Prosecutors try again for terror conviction in semisecret British trial

Story highlights

  • Erol Incedal was convicted last year of having bomb-making instructions
  • A jury deadlocked on a more serious charge of plotting terrorism
  • Incedal denies the charges

London (CNN)British prosecutors have started a second attempt to convict a man of terrorism after he was caught with bomb-making directions, in a highly unusual case being heard partly in secret.

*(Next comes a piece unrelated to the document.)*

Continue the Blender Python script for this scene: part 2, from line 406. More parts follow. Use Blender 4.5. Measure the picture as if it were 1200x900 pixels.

The man, Erol Incedal, was found guilty last year of having details of how to make a bomb, but a jury failed to reach a decision on the more serious charge of plotting a terror attack.
A new jury was selected Tuesday, and prosecutor Richard Whittam began the state's second try.
    Incedal was arrested in October 2013 and found to have the address of a property belonging to former British Prime Minister Tony Blair and his wife, Whittam told the jury.
    He also had the instructions for how to make a bomb on an SD card concealed between his phone and its case, Whittam said.
    Incedal does not need to have planned a specific attack or had a target in mind to be guilty of plotting terror, the prosecutor told the jury.
    The case is extremely unusual in that the media and public will be barred from hearing some of the evidence.
    A select group of 10 journalists will be allowed to hear other parts of the trial, but must leave their notes in court. The rest of the trial is open to the public.
    Incedal denies the charges.
    The trial could last for several months.